With the promotion of the requirements of smart surveillance and AI City, the vehicle ReID has attracted the attention of the researchers recently. The traditional methods commonly extract the global features for a vehicle image and calculate the distance of different images based on this distance. Such a scheme ignores the visual difference caused by the viewpoint perspective of the vehicle, which will lead to large intra-instance distance and subtle inter-instance discrepancy. To solve this problem, we proposed a parsing-based view-aware embedding network (PVEN). In detail, PVEN uses a parsing sub-model to parse a vehicle into different parts, namely front, back, side and top. Then we apply the four masks in the feature map extracted by a deep convolutional neural network respectively and get the local features of different views. The operation decouples the features under different perspectives. Besides, we proposed common-visible feature alignment. In detail, we normalize the distances of the four local features by the product of the area corresponding to each mask. The enhancement takes the advantages of the perspective relationship between two compared images, which eases the feature misalignment in the distance calculation procedure. Our PVEN achieves the best performance in three main-stream vehicle ReID benchmarks.

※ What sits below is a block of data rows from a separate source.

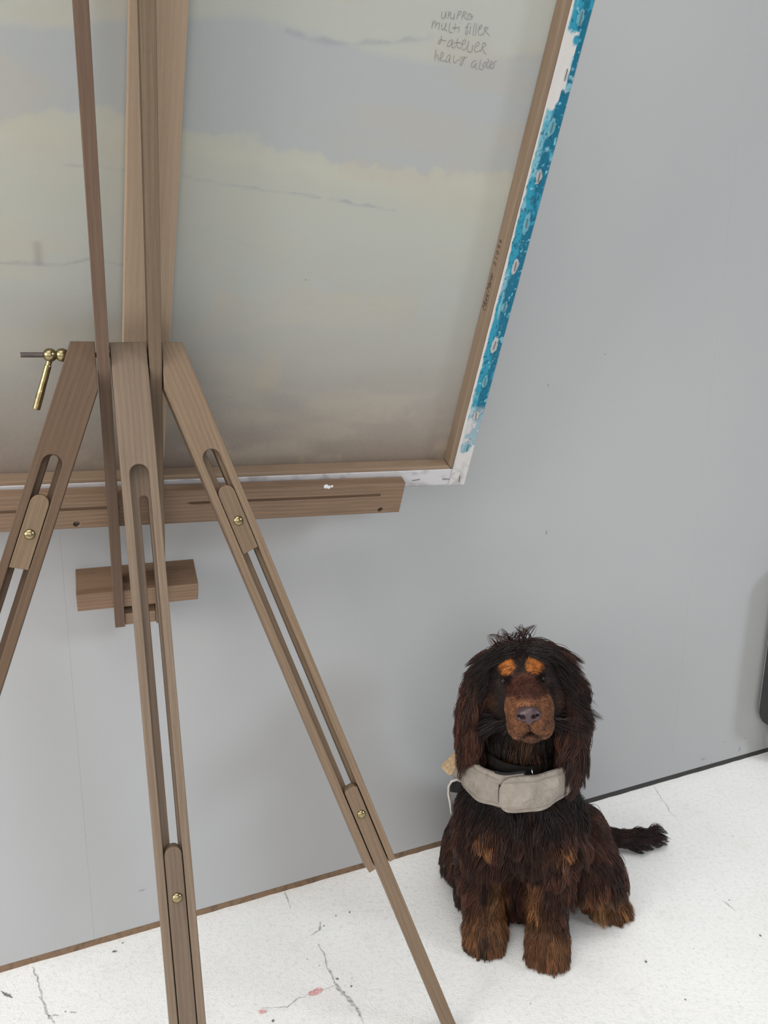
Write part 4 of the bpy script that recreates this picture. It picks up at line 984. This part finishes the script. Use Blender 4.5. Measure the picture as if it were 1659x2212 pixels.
def grow(name, roots, flow, length, lift, wave, clump, radius, guide_every=22, steps=7, droop=0.25, seedcol=None, jitter=0.18, gap=0.0008):
    n = len(roots); N_ = sdf_grad(roots)
    flow = unit(flow); L = length * (0.65 + 0.5 * RNG.random(n))
    d = unit(flow - N_ * (flow * N_).sum(1, keepdims=True) + 1e-6)
    d = unit(d * (1 - lift)[:, None] + N_ * lift[:, None] + RNG.normal(0, jitter, (n, 3)))
    g_id = RNG.choice(n, max(8, n // guide_every), replace=False)
    kd = KDTree(len(g_id))
    for j, i in enumerate(g_id): kd.insert(roots[i], j)
    kd.balance()
    near = np.array([kd.find(p)[1] for p in roots]); ph = RNG.random(len(g_id)) * 6.28; amp = RNG.random(len(g_id)); side = unit(np.cross(flow, RNG.normal(0, 1, (n, 3))))
    gside = side[g_id][near]; gph = ph[near]; gamp = amp[near] * (0.6 + 0.8 * RNG.random(n))
    P = np.zeros((n, steps + 1, 3)); P[:, 0] = roots - N_ * 0.001
    p = roots.copy()
    for k in range(1, steps + 1):
        t = k / steps
        wv = gside * (np.cos(gph + t * 6.5) * gamp * wave)[:, None]
        d = unit(d + flow * 0.22 + A3(0, 0, -1) * droop * 0.5 + wv + RNG.normal(0, 0.04, (n, 3)))
        p = p + d * (L / steps)[:, None]
        sd = sdf_at(p); m = gap + 0.0035 * t * lift
        push = np.clip(m - sd, 0, 0.02); 
        if push.max() > 0: p = p + sdf_grad(p) * push[:, None]
        p[:, 2] = np.maximum(p[:, 2], 0.0012 + 0.002 * RNG.random(n))
        P[:, k] = p
    G_ = P[g_id][near]
    tt = (np.arange(steps + 1) / steps)[None, :, None] ** 1.3
    own = P - roots[:, None]; gd = G_ - roots[g_id][near][:, None]
    target = G_ + (roots - roots[g_id][near])[:, None] * (1 - 0.85 * tt)
    P = P * (1 - clump * tt) + target * clump * tt
    P[:, :, 2] = np.maximum(P[:, :, 2], 0.001)
    cu = bpy.data.hair_curves.new(name); cu.add_curves([steps + 1] * n)
    cu.attributes['position'].data.foreach_set('vector', P.astype(np.float32).ravel()) if 'position' in cu.attributes else cu.points.foreach_set('position', P.astype(np.float32).ravel())
    ra = cu.attributes.get('radius') or cu.attributes.new('radius', 'FLOAT', 'POINT')
    prof = np.array([1.0] * (steps - 2) + [0.75, 0.45, 0.12])[:steps + 1]
    rad = radius * (0.7 + 0.6 * RNG.random(n))
    ra.data.foreach_set('value', (rad[:, None] * prof[None]).astype(np.float32).ravel())
    col = coat_color(roots, region_of(roots)) if seedcol is None else seedcol
    col = col * (0.45 + 1.05 * RNG.random(n) ** 1.3)[:, None] * (0.50 + 1.05 * amp[near] ** 1.5)[:, None]
    ca = cu.attributes.new('fur_color', 'FLOAT_COLOR', 'CURVE'); c4 = np.ones((n, 4), np.float32); c4[:, :3] = col; ca.data.foreach_set('color', c4.ravel())
    o = bpy.data.objects.new(name, cu); link(o, dog, MAT_FUR); o['kind'] = 'stuff'
    return o
T_REG = region_of(TC)
tis = lambda *r: np.isin(T_REG, [R_ID[k] for k in r])
thx, thf, thz = head_xyz(TC)
def under_vest(P):
    x, y, z = P[:, 0] - BC[0], P[:, 1] - BC[1], P[:, 2]
    return (z > 0.290) & (z < 0.352) & (np.abs(np.degrees(np.arctan2(x, -y))) < 112)
# body coat
w = tis('torso', 'chest', 'neck', 'hip', 'leg', 'shank') * 1.0 * (~(under_vest(TC) & tis('chest', 'neck', 'torso')))
w = w * np.where((TC[:, 1] > 0.24) & (TC[:, 0] < 0.05), 0.3, 1.0)
rt = sample_roots(w, 46000); rg = region_of(rt)
is_ = lambda *r: np.isin(rg, [R_ID[k] for k in r])
fl = np.repeat(A3(0, -0.10, -1)[None], len(rt), 0); fl[:, 0] += (rt[:, 0] + 0.02) * 2.2
fl = fl + np.stack([np.zeros(len(rt)), np.where(is_('leg'), 0.25, 0), np.zeros(len(rt))], 1)
ln = np.where(is_('chest', 'neck'), 0.052, np.where(is_('leg'), 0.036, np.where(is_('shank'), 0.036, 0.042)))
lf = np.where(is_('leg'), 0.42, 0.32)
grow('coat', rt, fl, ln, lf, np.where(is_('chest'), 0.60, 0.36), 0.84, 0.00037, guide_every=46)
# paws
w = tis('paw', 'hindpaw') * 1.0; rt = sample_roots(w, 17000); rg = region_of(rt)
cx = np.where(rt[:, 0] > 0.085, 0.135, np.where(rt[:, 0] > -0.01, 0.042, -0.062))
fl = np.stack([(rt[:, 0] - cx) * 9, np.full(len(rt), -0.55), np.full(len(rt), -0.75)], 1)
hind = rt[:, 0] > 0.088; fl[hind] = fl[hind] + A3(0.35, -0.1, 0)
grow('paw_fur', rt, fl, np.where(hind, 0.034, 0.024), np.full(len(rt), 0.36), np.full(len(rt), 0.16), 0.68, 0.00034)
# tail
rt = sample_roots(tis('tail') * 1.0, 5200)
fl = np.repeat(A3(0.75, 0.22, -0.25)[None], len(rt), 0); tipw = np.clip((rt[:, 0] - 0.17) / 0.06, 0, 1)
grow('tail_fur', rt, fl, 0.016 + 0.026 * tipw, np.full(len(rt), 0.30), 0.25 + 0.75 * tipw, 0.84, 0.00036, droop=0.05, seedcol=np.repeat((CHOC * 1.3)[None], len(rt), 0))
# ears
rt = sample_roots(tis('ear') * 1.0, 21000)
sgn = np.sign(rt[:, 0] + 0.020)
fl = np.stack([(rt[:, 0] + 0.020 - sgn * 0.082) * 9 - sgn * 0.05, (rt[:, 1] - 0.05) * 4 - 0.1, np.full(len(rt), -1.0)], 1)
drop = np.clip((0.47 - rt[:, 2]) / 0.12, 0, 1)
ecol = coat_color(rt, region_of(rt)); 
for nm, sd_ in (('ear_fur', -1), ('ear_fur', 1)):
    k = sgn == sd_
    grow(nm, rt[k], fl[k], (0.042 + 0.022 * drop)[k], np.full(k.sum(), 0.30), np.full(k.sum(), 0.36), 0.80, 0.00036, guide_every=40, steps=9, seedcol=ecol[k])
# head: long hair over the crown, short on the face
w = tis('skull', 'cheek', 'brow') * (thf < 0.040) * 1.0 + tis('skull') * (thz > 0.042) * 0.6
rt = sample_roots(w, 13000); hx, hf, hz = head_xyz(rt)
fl = HX * (np.sign(hx + 0.004 * RNG.normal(0, 1, len(rt))) * (0.75 + 6 * np.abs(hx)))[:, None] + HF * (-0.25 + 0.35 * (hf > 0.01))[:, None] - HZ * (0.25 + 8 * np.clip(np.abs(hx) - 0.02, 0, 1))[:, None]
grow('head_fur', rt, fl, np.where(np.abs(hx) > 0.028, 0.058, np.where(hz > 0.02, 0.048, 0.034)), np.where(hz > 0.035, 0.26, 0.24), np.full(len(rt), 0.34), 0.78, 0.00036)
k = 130; rt = sample_roots(tis('skull') * (thz > 0.045) * (thx > -0.032) * (thx < 0.016) * (np.abs(thf) < 0.03), k); hx, hf, hz = head_xyz(rt)
fl = HX * (RNG.normal(-0.25, 0.6, k))[:, None] + HZ * 0.75 + HF * (RNG.normal(0, 0.3, k))[:, None]
grow('topknot', rt, fl, np.full(k, 0.036), np.full(k, 0.55), np.full(k, 0.28), 0.92, 0.00045, guide_every=15, droop=0.02)
w = tis('skull', 'cheek', 'bridge', 'brow', 'muzzle', 'chin') * (thf > 0.020) * 1.0
ex = np.min([np.linalg.norm(TC - hp(s * 0.030, 0.054, 0.006), axis=1) for s in (-1, 1)], 0); w = w * (ex > 0.0085)
w = w * (np.linalg.norm(TC - hp(MX, 0.131, -0.028), axis=1) > 0.013)
rt = sample_roots(w, 17000); hx, hf, hz = head_xyz(rt); rg = region_of(rt)
short = np.isin(rg, [R_ID[q] for q in ('muzzle', 'chin')]) | (hf > 0.075)
fl = -HF[None] * 0.8 + HX * (hx * 14)[:, None] - HZ * np.where(short, 0.45, 0.15)[:, None]
grow('face_fur', rt, fl, np.where(short, 0.0042, 0.009), np.full(len(rt), 0.16), np.full(len(rt), 0.05), 0.3, 0.00026, guide_every=10, steps=4, gap=0.0003)
# whiskers
bmw = bmesh.new()
for s in (-1, 1):
    for j in range(3):
        a = A3(*hp(MX + s * 0.031, 0.098 - 0.008 * j, -0.040 - 0.005 * (j % 3))); q = HX * s * 0.055 + HZ * (-0.028 + 0.012 * j) - HF * 0.012
        add_tube(bmw, [a, a + q * 0.5 + A3(0, 0, 0.004), a + q], [0.00022, 0.00018, 0.00008], 4)
o = bm_obj('whiskers', bmw, plain('whisker', (0.03, 0.02, 0.018), 0.4), dog); o['kind'] = 'stuff'
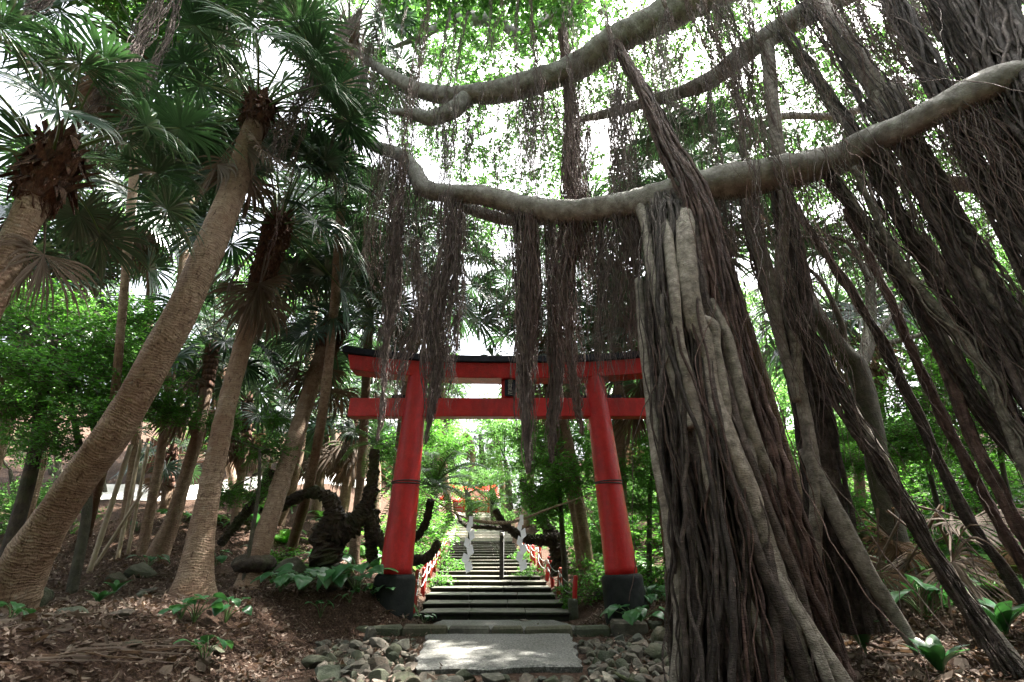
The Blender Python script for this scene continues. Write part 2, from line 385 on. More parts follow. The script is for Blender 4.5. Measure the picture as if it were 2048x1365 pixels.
# curb
x = -3.1; i = 0
while x < 2.35:
    L = .55 + .12 * math.sin(i * 2.3); big = x > 1.15
    g = MB(); box(g, (0, 0, 0), (L - .015, .16 if not big else .26, .20 if not big else .26), bev=.03)
    V = g.v[0]; V += .012 * np.stack([noise(V + x, 9, k) for k in range(3)], -1)
    o = g.build('curb_stone', M['mossy_rock'] if i % 4 else M['rock'], smooth=False)
    o.location = (x + L / 2, 7.2 - .02 * math.cos(i), gz(np.clip(x + L / 2, -1.2, 1.2), 7.2) + (.02 if not big else .05)); o.rotation_euler = (0, .02 * math.sin(i * 5), .03 * math.sin(i * 3))
    tag(o, 'long mossy curb stone in the row before the red gate' if not big else 'thick square curb stone at the right end of the row', 'curb stone', 'curb stones in a row before the gate' if not big else 'thick curb stones at the right end')
    x += L; i += 1
# cobbles
spots = []
def try_rock(px, py, s):
    y_c = -(py - 682.5) / F_PX; rt = (sin(PITCH) + y_c * cos(PITCH)) / (cos(PITCH) - y_c * sin(PITCH))
    Yv = -.93 / rt; p = at(px, py, Yv)
    for q in spots:
        if (q[0] - p[0]) ** 2 + (q[1] - p[1]) ** 2 < ((q[2] + s) * .40) ** 2: return
    spots.append((p[0], p[1], s))
for _ in range(4000):
    side = random.random(); s = .10 + .15 * random.random() ** 2
    if side < .45: px, py = random.uniform(620, 880), random.uniform(1276, 1372)
    elif side < .8: px, py = random.uniform(1120, 1365), random.uniform(1278, 1372)
    else: px, py = random.uniform(780, 1230), random.uniform(1348, 1378)
    lo = 842 - (py - 1270) * .25; hi = 1150 + (py - 1270) * .35
    if lo - 4 < px < hi + 4 and py < 1350: continue
    if px < 640 + (py - 1276) * .0: continue
    try_rock(px, py, s)
spots = spots[:285]
for k, (x, y, s) in enumerate(spots):
    me = ROCKS[k % 9] if k % 5 else MOSSY[k % 4]
    o = put('cobble', me, None, (x, y, gz(x, y) + s * .13), (random.uniform(-.5, .5), random.uniform(-.5, .5), random.uniform(0, 6)), (s * random.uniform(.95, 1.35), s * 1.05, s * random.uniform(.65, .9)))
    sd_ = 'left' if x < -.75 else ('right' if x > .8 else 'near')
    tag(o, {'left': 'angular grey brown cobble in the stone bed left of the concrete slab', 'right': 'angular pale grey cobble in the stone bed right of the concrete slab', 'near': 'angular grey cobble along the near edge of the concrete slab'}[sd_], 'stone',
        {'left': 'cobbles left of the slab', 'right': 'cobbles right of the slab', 'near': 'cobbles before the slab'}[sd_])
# single rocks that can be told apart: px,py,Y,size(px w),flat,label,mossy
for (px, py, Y_, wp, fl, lab, ms) in [
    (640, 1320, 5.3, 80, .35, 'large flat grey green stone at the left rim of the cobble bed', 1),
    (655, 1355, 4.7, 85, .35, 'flat mossy stone in the lower left corner of the cobble bed', 1),
    (738, 1272, 6.6, 34, 1.2, 'upright brownish block stone leaning on the curb', 0),
    (590, 1110, 8.3, 84, .75, 'big rounded mossy boulder behind the third leaning palm', 1),
    (672, 1105, 8.8, 60, .8, 'dark boulder under the cycad trunk right of the mossy boulder', 1),
    (290, 1115, 7.6, 66, .5, 'low mossy boulder left of the straight palm', 1),
    (245, 1122, 7.3, 44, .5, 'smaller mossy boulder beside the low boulder on the left', 1),
    (312, 1135, 7.0, 40, .4, 'flat bluish grey stone before the low mossy boulder', 0),
    (85, 1165, 5.3, 60, .8, 'angular mossy rock right of the big palm base', 1),
    (100, 1145, 5.8, 50, .7, 'grey green rock behind the big palm base', 1),
    (145, 1222, 4.5, 62, .4, 'flat brown green stone in the leaf litter on the left', 1),
    (250, 1212, 4.6, 56, .5, 'blue grey block stone among dry leaves at left', 0),
    (282, 1236, 4.2, 34, .5, 'small tilted stone before the blue grey block', 1),
    (245, 1188, 5.4, 20, .8, 'small pale cube stone in the litter', 0),
    (290, 1176, 5.8, 30, .8, 'yellowish brown stone near the straight palm base', 1),
    (450, 1226, 5.0, 44, .4, 'half buried green grey stone before the broad leaved seedlings', 1),
    (525, 1295, 3.9, 24, .6, 'single pale stone on the bare dark soil', 0),
    (698, 1222, 7.5, 46, .7, 'grey stone left of the black foot of the left pillar', 1),
    (668, 1240, 7.3, 36, .6, 'low stone left of the curb end', 0),
    (1050, 1228, 8.7, 34, .5, 'largest stone heaped at the foot of the stairs', 0),
    (1075, 1236, 8.6, 24, .5, 'middle stone heaped at the foot of the stairs', 0),
    (1095, 1243, 8.3, 22, .5, 'right hand stone heaped at the foot of the stairs', 0),
    (1030, 1225, 8.8, 26, .5, 'dark stone at the left of the heap by the stairs', 1),
    (1195, 1175, 9.6, 34, .8, 'pale angular rock on the leafy bank right of the stairs', 0),
    (1330, 1290, 6.3, 60, .9, 'tall rounded grey boulder beside the big root bundle', 1),
    (1310, 1315, 5.6, 60, .7, 'rounded grey boulder lowest beside the root bundle', 1),
    (834, 1190, 9.0, 18, .9, 'small mossy stone at the left end of the lowest step', 1)]:
    p = at(px, py, Y_); s = wpx(wp, py, Y_); z = gz(p[0], p[1])
    o = put('boulder' if wp > 55 else 'rock', random.choice(MOSSY if ms else ROCKS), None, (p[0], p[1], z + s * fl * .28), (.1, .1, px * .7), (s * 1.05, s * .95, s * fl))
    tag(o, lab, 'boulder' if wp > 55 else 'rock')

# ---------------------------------------------------------------- stairs
st = empty('stone_stairs', (0, 9.06, 0), 'long flight of worn mossy stone steps climbing to the shrine', 'stairs')
nst = 18; tread = 12.9 / nst; rise = 1.52 / nst; HW = 1.30
for k in range(nst):
    g = MB(); y0 = 9.06 + k * tread; z0 = .02 + k * rise
    jit = [.02 * math.sin(k * 3.1 + j) for j in range(4)]; xs = np.array([-HW - .02 * (k % 3), -.45 + jit[0] * 6, .4 + jit[1] * 8, HW + .02 * ((k + 1) % 3)])
    for j in range(3):
        cxs, wds, dz_ = (xs[j] + xs[j + 1]) / 2, xs[j + 1] - xs[j] - .008, jit[j + 1] * .2
        box(g, (cxs, tread / 2 + .05 + jit[j] * .6, -.016 + dz_), (wds, tread + .14, .036), 0, bev=.012)
        box(g, (cxs, tread / 2 + .085 + jit[j] * .6, -.085 + dz_), (wds - .01, tread + .11, .100), 0, bev=.008)
    V = g.v
    for q in range(len(V)): V[q] += .007 * np.stack([noise(V[q] * 5 + k, 1, c) for c in range(3)], -1)
    V = np.concatenate(g.v); 
    # vertical fronts take a darker copy of the stone, riser shade painted into the colour
    off = 0
    for q in range(len(g.f)):
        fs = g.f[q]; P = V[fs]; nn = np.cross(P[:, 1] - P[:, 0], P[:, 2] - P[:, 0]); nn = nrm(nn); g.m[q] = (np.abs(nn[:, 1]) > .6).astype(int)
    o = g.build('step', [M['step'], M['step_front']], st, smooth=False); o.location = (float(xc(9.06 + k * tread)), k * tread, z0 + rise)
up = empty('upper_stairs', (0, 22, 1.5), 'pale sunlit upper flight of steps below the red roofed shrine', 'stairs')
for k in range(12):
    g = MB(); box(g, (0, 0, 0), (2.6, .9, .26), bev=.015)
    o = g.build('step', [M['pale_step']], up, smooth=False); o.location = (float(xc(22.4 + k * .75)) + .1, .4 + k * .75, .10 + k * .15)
g = MB(); V = np.array([(-1.95, 0, -.1), (-1.2, 0, -.1), (-1.2, 9.3, 1.78), (-1.95, 9.3, 1.78), (-1.95, 0, .12), (-1.2, 0, .12), (-1.2, 9.3, 2.0), (-1.95, 9.3, 2.0)])
V[:, 0] += xc(22 + V[:, 1]); g.add(V, [[4, 5, 6, 7], [0, 1, 5, 4], [0, 4, 7, 3], [1, 2, 6, 5]]); g.build('side_ramp', M['pale_step'], up)

# posts with white cords beside the stairs
def post_row(pts, labf, group):
    out = []
    for k, (x, y, h, lean, m) in enumerate(pts):
        g = MB(); z = gz(x, y)
        P = np.array([(0, 0, -.1), (lean * .3, 0, h * .3), (lean * .7, 0, h * .7), (lean, 0, h * .97), (lean, 0, h), (lean, 0, h + .012)]); r = np.array([.045, .045, .043, .043, .036, .012])
        tubes(g, P, r, 10); o = g.build('rope_post', M[m]); o.location = (x, y, z); tag(o, labf(k), 'post', group)
        out.append(np.array((x + lean, y, z + h)))
    return out
Lp = []; Rp = []
for k in range(14):
    y = 9.15 + k * .8 + .1 * math.sin(k * 4); Lp.append((float(xc(y)) - 1.42 - .05 * (k % 2), y, .56 + .05 * math.sin(k * 2), .04 * math.sin(k * 3), ('red', 'faded_red', 'red')[k % 3]))
for k in range(13):
    y = 9.35 + k * .8 + .12 * math.sin(k * 3); Rp.append((float(xc(y)) + 1.42 + .04 * (k % 2), y, .56 + .06 * math.sin(k * 2.2 + 1), .07 * math.sin(k * 3 + 2), ('red', 'red', 'faded_red')[k % 3]))
ordn = ['nearest', 'second nearest', 'third', 'fourth', 'fifth', 'sixth', 'seventh', 'eighth', 'ninth', 'tenth', 'eleventh', 'twelfth', 'thirteenth', 'farthest']
la = post_row(Lp, lambda k: f'{"faded" if k%3==1 else "red"} wooden rope post, {ordn[k]} on the left side of the stairs', 'red posts along the left of the stairs')
ra = post_row(Rp, lambda k: f'{"faded" if k%3==2 else "red"} wooden rope post, {ordn[k]} on the right side of the stairs', 'red posts along the right of the stairs')
for pts, lab in ((la, 'white cord slung between the red posts left of the stairs'), (ra, 'white cord slung between the red posts right of the stairs')):
    g = MB()
    for a, b in zip(pts[:-1], pts[1:]):
        for dz in (.05, .22):
            t = np.linspace(0, 1, 10)[:, None]; P = a * (1 - t) + b * t - np.array([0, 0, 1]) * (dz + .10 * 4 * t * (1 - t)) + np.array([.04 * (1 if a[0] < 0 else -1), -.02, 0])
            tubes(g, P, np.full(10, .010), 5)
    tag(g.build('slung_cord', M['cord']), lab, 'cord')
g = MB(); tubes(g, np.array([(0, 0, -.1), (0, 0, .1), (0, 0, .28), (0, 0, .3)]), np.array([.09, .085, .085, .07]), 12)
o = g.build('stump_post', M['mossy_rock']); o.location = (1.06, 9.12, gz(1.06, 9.12)); tag(o, 'short mossy stone stump at the right end of the lowest step', 'post')
for px, y1, y0, Yp, lab in ((1003, 1062, 1168, 12.6, 'tall black handrail post standing in the middle of the steps'), (938, 1056, 1100, 17, 'farther black handrail post behind the left paper streamer')):
    p = at(px, y0, Yp); z = .02 + (Yp - 9.06) * .118 + .05; top = at(px, y1, Yp)[2]
    g = MB(); box(g, (0, 0, (top - z) / 2), (.11, .09, top - z), bev=.01); o = g.build('handrail_post', M['black_post']); o.location = (p[0], Yp, z); tag(o, lab, 'post')
    g = MB()
    for q in range(3): 
        th = np.linspace(0, 2 * pi, 14); tubes(g, np.stack([.065 * np.cos(th), .055 * np.sin(th), top - z - .05 - q * .025 + 0 * th], -1), np.full(14, .009), 5)
    tubes(g, np.array([(.03, -.06, top - z - .05), (.05, -.07, top - z - .16), (.02, -.06, top - z - .26)]), np.full(3, .008), 5)
    g.build('knotted_cord', M['cord'], o)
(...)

11. Label Decoupling Framework for Salient Object Detection (Jun Wei, Shuhui Wang, Zhe Wu, Chi Su, Qingming Huang, Qi Tian)

To get more accurate saliency maps, recent methods mainly focus on aggregating multi-level features from fully convolutional network (FCN) and introducing edge information as auxiliary supervision. Though these methods have achieved remarkable progress, we observe that the closer the pixel is to the edge, the more difficult it is to predict, because edge pixels have an very imbalance distribution. To address this problem, we propose a Label Decoupling Framework (LDF) which mainly consists of label decoupling (LD) and feature interaction network (FIN). As shown in Fig.1, LD explicitly decomposes the original saliency map into body map and detail map, where body map concentrates on center areas and detail map focuses on small region around edges. Different from traditional edge supervision, detail map works better for it involving in much more pixels than the edge map. Different from saliency label, body map discards edge pixels and only pay attention to center areas. This successfully avoids the harmful effects from edge pixels during training. Besides, FIN develops two branches to deal with body map and detail map respectively, as shown in Fig.2. Considering the complementarity of these two maps, feature interaction (FI) is designed to fuse the two branches to predict the saliency map, which is then used to refine the two branches. This iterative refinement is helpful for learning better representations and segmenting more precise saliency maps. Comprehensive experiments on six benchmark datasets demonstrate that the proposed algorithm outperforms state-of-the-art approaches on different evaluation metrics.